Without the pictures, print the lines running from the beginning of the material to the line containing "def rgb(c): return", both ends included.

------

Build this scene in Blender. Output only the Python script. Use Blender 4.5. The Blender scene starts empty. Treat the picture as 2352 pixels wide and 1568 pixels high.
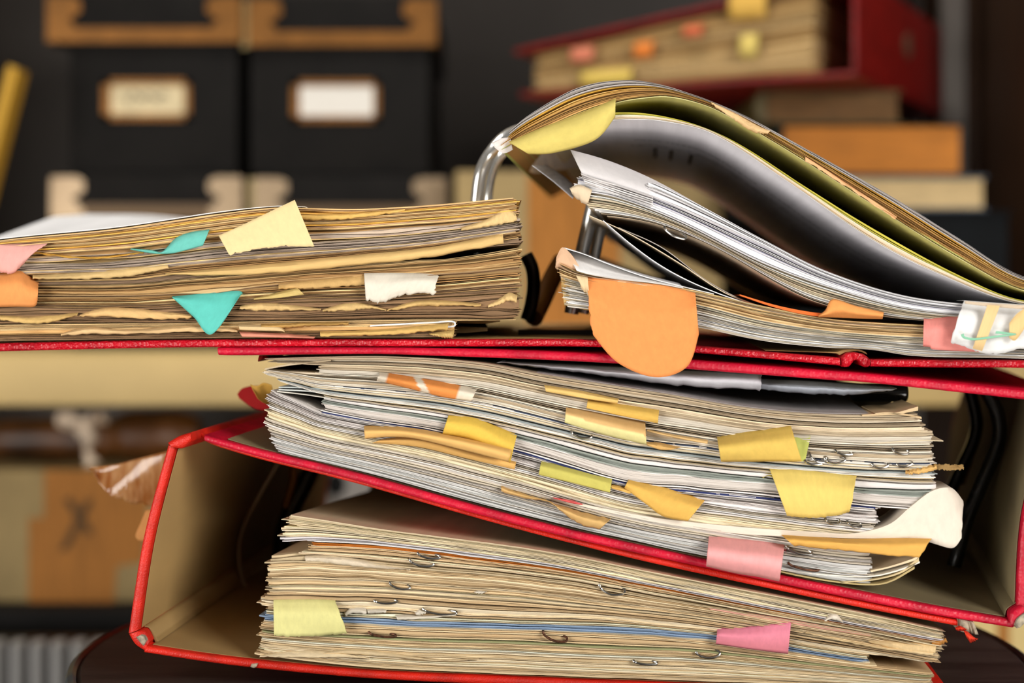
import bpy, bmesh, math, random
from mathutils import Vector
R = math.radians
D = .55            # camera to the front plane of the stack, metres
U = .148e-3        # metres per photo pixel in that plane
HZ = 680           # eye level in the photo
ZC = .74           # eye height
TH = R(5)          # the stack is turned a little on the stool
NV = Vector((math.sin(TH), math.cos(TH), 0))
C = bpy.context.scene.collection

# ------------------------------------------------------------------ helpers
def P(px, py, dep=0.0):
    k = (px-1176)*U
    y = (dep - k*math.sin(TH))/(math.cos(TH)+k*math.sin(TH)/D)
    s = (D+y)/D
    return Vector((k*s, y, ZC-(py-HZ)*U*s))
def B(px, py, d):
    s = U*d/D
    return Vector(((px-1176)*s, d-D, ZC-(py-HZ)*s))
def lin(v):
    v /= 255.
    return v/12.92 if v <= .04045 else ((v+.055)/1.055)**2.4
def rgb(c): return (lin(c[0]), lin(c[1]), lin(c[2]), 1)

DIR = [NV]
def ndir(a): return Vector((math.sin(R(a)), math.cos(R(a)), 0))
def h01(i, j, s):
    n = (i*374761393 + j*668265263 + s*1442695041) & 0xffffffff
    n = ((n ^ (n >> 13))*1274126177) & 0xffffffff
    return ((n ^ (n >> 16)) & 0xffff)/65535.
def vn(x, y=0.0, s=0):
    i, j = math.floor(x), math.floor(y)
    u, v = x-i, y-j
    u = u*u*(3-2*u); v = v*v*(3-2*v)
    a = h01(i, j, s)*(1-u)+h01(i+1, j, s)*u
    b = h01(i, j+1, s)*(1-u)+h01(i+1, j+1, s)*u
    return (a*(1-v)+b*v)*2-1

def curve(pts):
    n = len(pts)
    m = []
    for i in range(n):
        a, b = pts[max(i-1, 0)], pts[min(i+1, n-1)]
        m.append((b[1]-a[1])/(b[0]-a[0]))
    def f(x):
        if x <= pts[0][0]: return pts[0][1]+m[0]*(x-pts[0][0])
        if x >= pts[-1][0]: return pts[-1][1]+m[-1]*(x-pts[-1][0])
        for i in range(n-1):
            if x <= pts[i+1][0]:
                h = pts[i+1][0]-pts[i][0]; t = (x-pts[i][0])/h
                return ((2*t**3-3*t*t+1)*pts[i][1]+(t**3-2*t*t+t)*h*m[i]
                        + (-2*t**3+3*t*t)*pts[i+1][1]+(t**3-t*t)*h*m[i+1])
    return f
def pw(pts):
    def f(t):
        if t <= pts[0][0]: return pts[0][1]
        for a, b in zip(pts, pts[1:]):
            if t <= b[0]: return a[1]+(b[1]-a[1])*(t-a[0])/(b[0]-a[0]+1e-9)
        return pts[-1][1]
    return f
def resample(pts, n):
    """smooth path through points (any dimension) by index, n+1 samples"""
    k = len(pts); dim = len(pts[0]); out = []
    for q in range(n+1):
        t = q/n*(k-1); i = min(int(t), k-2); t -= i
        p0, p1, p2, p3 = pts[max(i-1, 0)], pts[i], pts[i+1], pts[min(i+2, k-1)]
        out.append(tuple(.5*(2*p1[d]+(p2[d]-p0[d])*t+(2*p0[d]-5*p1[d]+4*p2[d]-p3[d])*t*t+(3*p1[d]-p0[d]-3*p2[d]+p3[d])*t**3) for d in range(dim)))
    return out

class MB:
    def __init__(s): s.v = []; s.f = []; s.c = []; s.st = []
    def grid(s, rows, col=(200, 200, 200), st=None, cyc=False, caps=False):
        b = len(s.v); m = len(rows[0]); c = rgb(col) if not callable(col) else None
        for i, r in enumerate(rows):
            for j, p in enumerate(r):
                s.v.append(p); s.c.append(c if c else rgb(col(i/(len(rows)-1), j/(m-1))))
                s.st.append(st(i, j) if st else (i*.3, j*.3, 0))
        for i in range(len(rows)-1):
            for j in range(m if cyc else m-1):
                k = (j+1) % m
                s.f.append((b+i*m+j, b+(i+1)*m+j, b+(i+1)*m+k, b+i*m+k))
        if caps:
            s.f.append(tuple(b+j for j in range(m)))
            s.f.append(tuple(b+(len(rows)-1)*m+j for j in reversed(range(m))))
    def box(s, x0, x1, y0, y1, z0, z1, col=(200, 200, 200)):
        r = lambda x: [Vector((x, y0, z0)), Vector((x, y1, z0)), Vector((x, y1, z1)), Vector((x, y0, z1))]
        s.grid([r(x0), r(x1)], col, cyc=True, caps=True)
    def prism(s, poly, off, col=(200, 200, 200)):
        b = len(s.v); n = len(poly)
        for p in poly: s.v.append(Vector(p))
        for p in poly: s.v.append(Vector(p)+off)
        s.c += [rgb(col)]*(2*n); s.st += [(0, 0, 0)]*(2*n)
        s.f.append(tuple(range(b, b+n))); s.f.append(tuple(b+n+i for i in reversed(range(n))))
        for i in range(n): s.f.append((b+i, b+n+i, b+n+(i+1) % n, b+(i+1) % n))
    def tube(s, pts, r, n=10, closed=False, col=(200, 200, 200)):
        rows = []; m = len(pts); up = None
        for i, p in enumerate(pts):
            a = pts[i-1] if (i or closed) else p
            b = pts[(i+1) % m] if (i < m-1 or closed) else p
            t = (Vector(b)-Vector(a)).normalized()
            if up is None: up = Vector((.31, .52, .79))
            u = (up-t*up.dot(t)).normalized(); w = t.cross(u); up = u
            rr = r(i/(m-1)) if callable(r) else r
            rows.append([Vector(p)+(u*math.cos(2*math.pi*k/n)+w*math.sin(2*math.pi*k/n))*rr for k in range(n)])
        if closed: rows.append(rows[0])
        s.grid(rows, col, cyc=True, caps=not closed)
    def build(s, name, mat, parent=None, smooth=40, solid=0, bevel=0):
        me = bpy.data.meshes.new(name)
        o = bpy.data.objects.new(name, me); C.objects.link(o)
        if parent is not None:
            org = ROOT[parent.name]; o.parent = parent
        else:
            lo = [min(v[i] for v in s.v) for i in range(3)]; hi = [max(v[i] for v in s.v) for i in range(3)]
            org = Vector(((lo[0]+hi[0])/2, (lo[1]+hi[1])/2, lo[2])); o.location = org
        ROOT[o.name] = org
        me.from_pydata([v-org for v in s.v], [], s.f)
        a = me.color_attributes.new('Col', 'FLOAT_COLOR', 'POINT')
        a.data.foreach_set('color', [x for c in s.c for x in c])
        b = me.attributes.new('st', 'FLOAT_VECTOR', 'POINT')
        b.data.foreach_set('vector', [x for c in s.st for x in c])
        bm = bmesh.new(); bm.from_mesh(me); bmesh.ops.recalc_face_normals(bm, faces=bm.faces)
        if bevel: bmesh.ops.bevel(bm, geom=[e for e in bm.edges], offset=bevel, segments=2, affect='EDGES', profile=.5)
        bm.to_mesh(me); bm.free()
        if smooth:
            me.shade_smooth(); me.set_sharp_from_angle(angle=R(smooth))
        me.materials.append(mat)
        if solid:
            m = o.modifiers.new('thickness', 'SOLIDIFY'); m.thickness = solid; m.offset = 0
        return o
ROOT = {}
def tag(o, label, cat, group=None):
    o['label'] = label; o['category'] = cat
    if group: o['group'] = group
    return o
def thing(name, loc, label, cat, group=None):
    o = bpy.data.objects.new(name, None); C.objects.link(o); o.location = loc; o.empty_display_size = .02
    ROOT[o.name] = Vector(loc)
    return tag(o, label, cat, group)

# ---------------------------------------------------------------- materials
def mk(name):
    m = bpy.data.materials.new(name); m.use_nodes = True
    return m, m.node_tree.nodes, m.node_tree.links, m.node_tree.nodes['Principled BSDF']
def plain(name, c, rough=.6, metal=0, noise=0, scale=40, bump=0, bscale=300, spec=.5, coord='Object', stretch=None, c2=None, coat=0):
    m, n, l, b = mk(name)
    b.inputs['Base Color'].default_value = rgb(c); b.inputs['Roughness'].default_value = rough
    b.inputs['Metallic'].default_value = metal; b.inputs['Specular IOR Level'].default_value = spec
    b.inputs['Coat Weight'].default_value = coat
    tc = n.new('ShaderNodeTexCoord'); src = tc.outputs[coord]
    if stretch:
        mp = n.new('ShaderNodeMapping'); mp.inputs['Scale'].default_value = stretch
        l.new(src, mp.inputs['Vector']); src = mp.outputs['Vector']
    if noise:
        t = n.new('ShaderNodeTexNoise'); t.inputs['Scale'].default_value = scale; t.inputs['Detail'].default_value = 5
        l.new(src, t.inputs['Vector'])
        r = n.new('ShaderNodeValToRGB'); k = c2 or tuple(x*(1-noise) for x in c)
        r.color_ramp.elements[0].color = rgb(k); r.color_ramp.elements[1].color = rgb(c)
        r.color_ramp.elements[0].position = .35; r.color_ramp.elements[1].position = .65
        l.new(t.outputs['Fac'], r.inputs['Fac']); l.new(r.outputs['Color'], b.inputs['Base Color'])
    if bump:
        t = n.new('ShaderNodeTexVoronoi'); t.inputs['Scale'].default_value = bscale
        l.new(src, t.inputs['Vector'])
        bp = n.new('ShaderNodeBump'); bp.inputs['Strength'].default_value = bump; bp.inputs['Distance'].default_value = .0006
        l.new(t.outputs['Distance'], bp.inputs['Height']); l.new(bp.outputs['Normal'], b.inputs['Normal'])
    return m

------

Full solution:
Build this scene in Blender. Output only the Python script. Use Blender 4.5. The Blender scene starts empty. Treat the picture as 2352 pixels wide and 1568 pixels high.
import bpy, bmesh, math, random
from mathutils import Vector
R = math.radians
D = .55            # camera to the front plane of the stack, metres
U = .148e-3        # metres per photo pixel in that plane
HZ = 680           # eye level in the photo
ZC = .74           # eye height
TH = R(5)          # the stack is turned a little on the stool
NV = Vector((math.sin(TH), math.cos(TH), 0))
C = bpy.context.scene.collection

# ------------------------------------------------------------------ helpers
def P(px, py, dep=0.0):
    k = (px-1176)*U
    y = (dep - k*math.sin(TH))/(math.cos(TH)+k*math.sin(TH)/D)
    s = (D+y)/D
    return Vector((k*s, y, ZC-(py-HZ)*U*s))
def B(px, py, d):
    s = U*d/D
    return Vector(((px-1176)*s, d-D, ZC-(py-HZ)*s))
def lin(v):
    v /= 255.
    return v/12.92 if v <= .04045 else ((v+.055)/1.055)**2.4
def rgb(c): return (lin(c[0]), lin(c[1]), lin(c[2]), 1)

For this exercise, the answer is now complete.